For the Corolla for instance, you peak torque earlier in the rev range, but that peak is so flat that it is basically the same value up to 4400 RPM. Also, you used forged internals, which was not necessary in this case: “cast, cast, hypercast” did the job with a quality setting of +6. It is possible to get the exact power@5600 and torque@Peak values, but indeed you need to put some fuel in. I don’t see how this is a problem though, why wouldn’t you put lots of fuel into the engine when running at full throttle at high RPM?

Recently I’ve worked out a possible additional effect/feature for the quality system which would affect the power curve via top end quality settings, basically determining the drop-off point - like when you get valve float. That is the only bugbear I still have with the engine designer - power curves not dropping steep enough when they drop. That should be fixed by that. For the rest of the NA stuff in the engine designer we are quite happy with its accuracy. Sure, there will probably be minor balance tweaks along the way, but it won’t get much better without an enormous amount of effort. Getting to 95% accuracy takes as much time as getting from 95% to 98% - i.e. sadly not feasible.

[quote=“Killrob”]I’ve taken a look at the two examples you’ve provided and can see what you mean, but don’t understand how you can consider this as “cannot reproduce any production engine with any accuracy”.

For the Corolla for instance, you peak torque earlier in the rev range, but that peak is so flat that it is basically the same value up to 4400 RPM. Also, you used forged internals, which was not necessary in this case: “cast, cast, hypercast” did the job with a quality setting of +6. It is possible to get the exact power@5600 and torque@Peak values, but indeed you need to put some fuel in. I don’t see how this is a problem though, why wouldn’t you put lots of fuel into the engine when running at full throttle at high RPM?

Recently I’ve worked out a possible additional effect/feature for the quality system which would affect the power curve via top end quality settings, basically determining the drop-off point - like when you get valve float.
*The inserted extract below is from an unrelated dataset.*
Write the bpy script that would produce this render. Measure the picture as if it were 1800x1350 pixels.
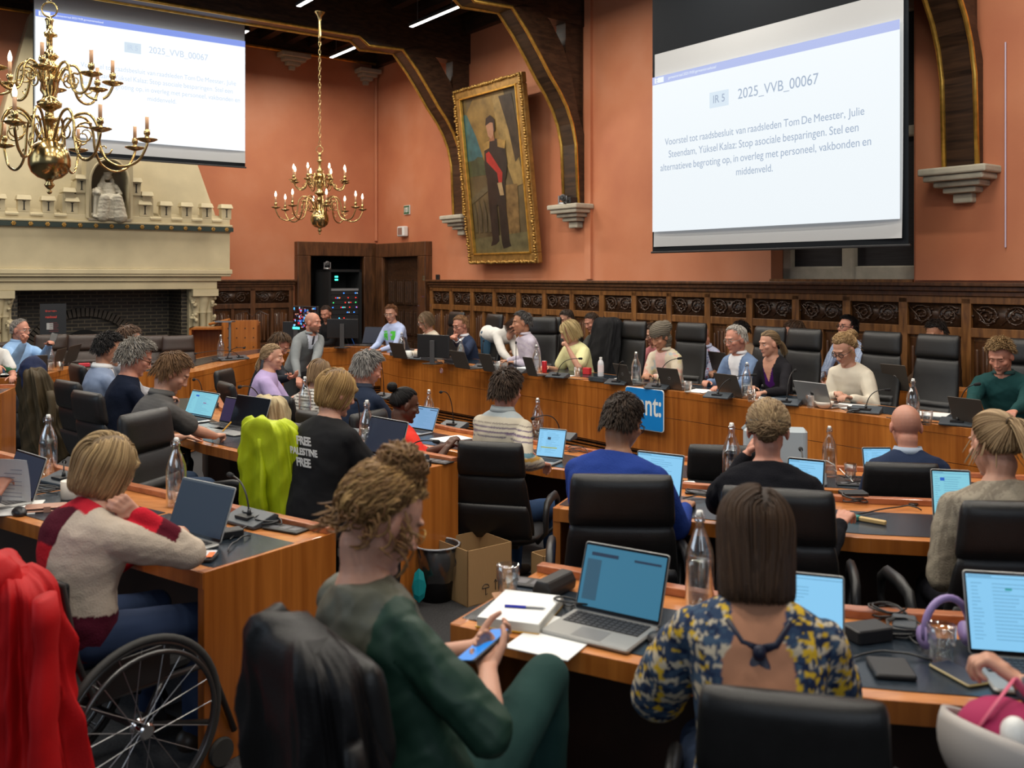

That is the only bugbear I still have with the engine designer - power curves not dropping steep enough when they drop. That should be fixed by that. For the rest of the NA stuff in the engine designer we are quite happy with its accuracy. Sure, there will probably be minor balance tweaks along the way, but it won’t get much better without an enormous amount of effort. Getting to 95% accuracy takes as much time as getting from 95% to 98% - i.e. sadly not feasible.[/quote]

I understand. It wouldn’t bother me if I wasn’t reproducing real engines, which I normally don’t anyway. The sim makes engines better than reality in some cases. My basic concerns are:

Torque peaks too low* for some engines. RPM
HP peaks too high
in some engines, and difficult to change peak to lower RPM via ignition timing. *RPM
Long stroke x small bore should be more torquey vs. large bore x small stroke or “square” engine (of same capacity.) - changing these values within the same capacity does little to the hp vs. torque output.
Building engines in earlier years (40s-60s) is far more difficult now, because parts do not last even with quality 15.

Despite this, I love the concept and fooling around with the engine builder can be fun.

[quote=“autofrank”]

  1. Torque peaks too low* for some engines. *RPM
  2. HP peaks too high* in some engines, and difficult to change peak to lower RPM via ignition timing. *RPM
  3. Long stroke x small bore should be more torquey vs. large bore x small stroke or “square” engine (of same capacity.) - changing these values within the same capacity does little to the hp vs. torque output.
  4. Building engines in earlier years (40s-60s) is far more difficult now, because parts do not last even with quality 15.

Despite this, I love the concept and fooling around with the engine builder can be fun.[/quote]

  1. Yes, this will be addressed to some extent with the top-end quality system.
  2. Is connected to 1)
  3. This is a myth as far as I can tell, so I think you’re wrong there. It should be the other way around: capacity is directly proportional to maximum torque in first approximation. To second order approximation, you get more torque from over-square engines taking valve area into account.
  4. Yes, this might still need some minor tweaking, but it needs to be difficult to build high-revving engines in that time period!

The myth of undersquare engine -> more torque stems from the fact that many engines that need to be torquey do also need to be compact and cheap, and that’s what the undersquare engines are good at.

It’s possibly also that an engine can have larger capacity in a smaller block from increasing stroke. Either way, this is what engine manufacturers claim, and the 1zz-fe is an example. It has a ‘cousin’ which is nearly square and has different output.

Btw: would be nice to have a feature to delete multiple engines from the engine builder rather than one-by-one.

Exactly, that’s why increasing stroke doesn’t increase engine size in Automation (that is until you need to increase the bore/block size to get more stroke) :slight_smile:

Agreed on the engine manager list, it needs a few things done to it still, like sorting, better deleting etc.